Founded in 1986 under the name the Refugee Aid Project, RAICES is now the largest provider of immigration legal services in Texas, providing free and low-cost legal services to immigrant children and families all across the state. "As an organization that combines expertise developed from the daily practice of immigration law with a deep commitment to advocacy, RAICES is unique among immigration organizations," the official RAICES website reads.

According to their website, RAICES' staff of attorneys, legal assistants, and support staff provide a variety of services including, consultations, representation, direct legal services, assistance, and advocacy to their clients. With offices in Austin, Dallas, Houston, Corpus Christi, Fort Worth, and San Antonio, the non-profit claimed to have closed 51,000 cases at no cost to clients in 2017.

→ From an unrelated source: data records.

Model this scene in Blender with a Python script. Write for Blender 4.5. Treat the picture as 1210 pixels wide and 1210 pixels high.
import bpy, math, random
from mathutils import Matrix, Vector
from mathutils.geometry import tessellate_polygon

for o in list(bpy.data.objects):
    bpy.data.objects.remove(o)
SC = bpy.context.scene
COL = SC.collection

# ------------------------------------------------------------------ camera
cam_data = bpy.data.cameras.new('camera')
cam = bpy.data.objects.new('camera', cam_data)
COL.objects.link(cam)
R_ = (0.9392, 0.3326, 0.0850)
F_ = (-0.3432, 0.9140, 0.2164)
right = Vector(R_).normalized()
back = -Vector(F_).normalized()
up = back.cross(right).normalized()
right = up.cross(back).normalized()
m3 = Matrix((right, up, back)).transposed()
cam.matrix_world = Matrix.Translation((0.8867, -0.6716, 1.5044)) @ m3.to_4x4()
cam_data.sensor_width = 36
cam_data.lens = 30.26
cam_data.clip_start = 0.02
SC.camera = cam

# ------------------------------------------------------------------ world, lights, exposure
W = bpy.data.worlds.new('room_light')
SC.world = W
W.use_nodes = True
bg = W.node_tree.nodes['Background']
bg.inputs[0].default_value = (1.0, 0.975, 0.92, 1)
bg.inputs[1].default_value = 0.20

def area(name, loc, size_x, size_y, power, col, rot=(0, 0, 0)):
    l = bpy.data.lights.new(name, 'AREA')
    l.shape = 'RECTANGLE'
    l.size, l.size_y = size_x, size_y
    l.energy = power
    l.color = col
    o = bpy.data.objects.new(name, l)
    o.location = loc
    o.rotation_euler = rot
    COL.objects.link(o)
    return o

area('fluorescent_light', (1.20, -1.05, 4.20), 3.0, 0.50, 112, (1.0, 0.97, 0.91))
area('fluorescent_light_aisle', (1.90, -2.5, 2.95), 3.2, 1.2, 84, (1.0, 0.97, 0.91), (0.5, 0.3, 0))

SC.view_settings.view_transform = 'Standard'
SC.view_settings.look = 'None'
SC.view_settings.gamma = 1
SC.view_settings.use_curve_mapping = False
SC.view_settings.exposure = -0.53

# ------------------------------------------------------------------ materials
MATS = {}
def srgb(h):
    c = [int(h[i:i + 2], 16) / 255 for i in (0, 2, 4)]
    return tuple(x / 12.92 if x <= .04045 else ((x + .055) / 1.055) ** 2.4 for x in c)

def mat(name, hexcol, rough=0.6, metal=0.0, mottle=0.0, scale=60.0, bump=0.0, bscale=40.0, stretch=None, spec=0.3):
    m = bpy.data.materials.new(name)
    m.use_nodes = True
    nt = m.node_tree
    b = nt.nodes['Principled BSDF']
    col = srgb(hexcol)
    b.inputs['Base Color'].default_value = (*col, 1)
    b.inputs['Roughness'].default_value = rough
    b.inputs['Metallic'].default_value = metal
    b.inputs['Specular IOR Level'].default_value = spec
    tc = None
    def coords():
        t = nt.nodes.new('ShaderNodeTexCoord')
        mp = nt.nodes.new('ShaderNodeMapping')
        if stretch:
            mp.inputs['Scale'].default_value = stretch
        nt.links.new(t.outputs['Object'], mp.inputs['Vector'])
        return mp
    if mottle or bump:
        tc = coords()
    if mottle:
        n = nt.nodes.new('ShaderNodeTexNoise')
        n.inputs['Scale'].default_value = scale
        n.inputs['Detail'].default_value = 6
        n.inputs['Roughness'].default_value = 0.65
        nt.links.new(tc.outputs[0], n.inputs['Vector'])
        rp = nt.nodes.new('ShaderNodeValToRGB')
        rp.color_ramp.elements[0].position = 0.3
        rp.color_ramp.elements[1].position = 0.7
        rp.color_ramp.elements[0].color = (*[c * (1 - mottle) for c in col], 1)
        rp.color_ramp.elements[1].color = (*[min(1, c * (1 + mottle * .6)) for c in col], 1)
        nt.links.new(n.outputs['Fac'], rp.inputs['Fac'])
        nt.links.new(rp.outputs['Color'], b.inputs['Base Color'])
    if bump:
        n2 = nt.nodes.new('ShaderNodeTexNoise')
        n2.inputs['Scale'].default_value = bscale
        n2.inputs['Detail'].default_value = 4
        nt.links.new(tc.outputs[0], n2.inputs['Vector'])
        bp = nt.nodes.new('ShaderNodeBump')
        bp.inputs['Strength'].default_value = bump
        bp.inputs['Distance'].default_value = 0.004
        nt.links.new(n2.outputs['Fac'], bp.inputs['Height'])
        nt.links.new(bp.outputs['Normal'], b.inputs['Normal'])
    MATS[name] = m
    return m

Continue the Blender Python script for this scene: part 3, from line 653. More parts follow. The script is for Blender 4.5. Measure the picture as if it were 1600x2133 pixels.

"Our advocacy and commitment to change are driven by the clients and families we serve every day as our attorneys and legal assistants provide legal advocacy and representation in an immigration system that breaks apart families and leaves millions without pathways to legal status," the organization's website reads.

But Alamo Drafthouse isn't the only company seeking to help patrons make easy donations to RAICES. Lyft, which has been connecting RAICES' clients with free rides for a year, will now enable riders to donate to RAICES each time they take a Lyft by rounding up their ride fare to the nearest dollar. "These small donations to RAICES, multiplied, will help us free families from detention and allow asylum seekers access to the legal representation they so desperately need," RAICES said in a press release announcing the initiative.

Donations to RAICES — such as those made when purchasing a ticket to see any of this summer's biggest blockbusters at an Alamo Drafthouse location — help fund the legal non-profit's efforts to aid detained or separated families seeking asylum. Donations also help RAICES fund its Children's Program, which focuses on providing free representation, referrals, and information to thousands of unaccompanied minor children taken into custody by the Office of Refugee Resettlement each year.

In a blog post announcing RAICES as its July charitable recipient, Alamo Drafthouse said a similar model of charitable giving used last year during screenings of the film Won't You Be My Neighbor? enabled the movie theater chain to send more than $116,000 to local PBS stations. Perhaps they'll be able to send a similar amount to RAICES at the end of the month.